In Analytic Combinatorics (p.261, Chapter IV, 4ed) by Flajolet and Sedgewick. The authors state that for
$$O(z) = \frac{1}{1-\log \frac{1}{1-z}}$$
holds
$$O(z) \sim \frac{-e^{-1}}{z-1+e^{-1}}$$
and therefore
$$[z^n]O(z) \sim \frac{e^{-1}}{(1-e^{-1})^{n+1}}.$$
However, I do not understand this at all. Could you please explain this to me?

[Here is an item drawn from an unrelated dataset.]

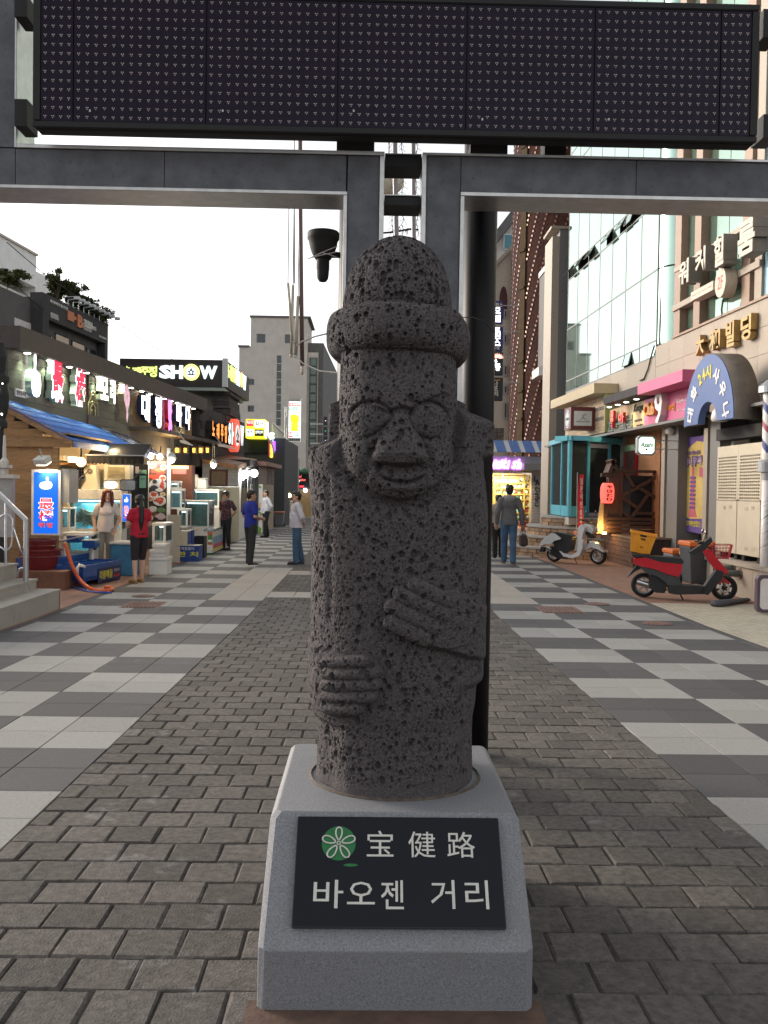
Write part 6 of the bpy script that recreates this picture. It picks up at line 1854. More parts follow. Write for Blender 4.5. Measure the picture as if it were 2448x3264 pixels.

It is easy to observe that $z_0 = 1 - e^{-1}$ is a pole of $O(z)$ (Substitute $z_0$ into $O(z)$ results $O(z_0) = \frac{1}{0}$.)
And $O(z)$ can be expressed as $O(z) = \frac{f(z)}{g(z)}$ where $f(z) = 1$ and $g(z) = 1 - \log \frac{1}{1 - z}$. Then,
\begin{align} O(z) &\sim \frac{1}{z - z_0} \cdot \frac{1}{g^{'}(z_0)} \\ &= \frac{e^{-1}}{z - 1 + e^{-1}} \end{align}
where $g^{'}(z) = -\frac{1}{1-z}$. Then, the coefficient is estimated as
\begin{align} [z^n]O(z) \sim -\frac{1}{g^{'}(z_0)} \cdot \frac{1}{z_0^{n+1}} \tag{1} \end{align}
Substitute $z_0$ and $g^{'}(z_0)$ into (1) reaches the desired result.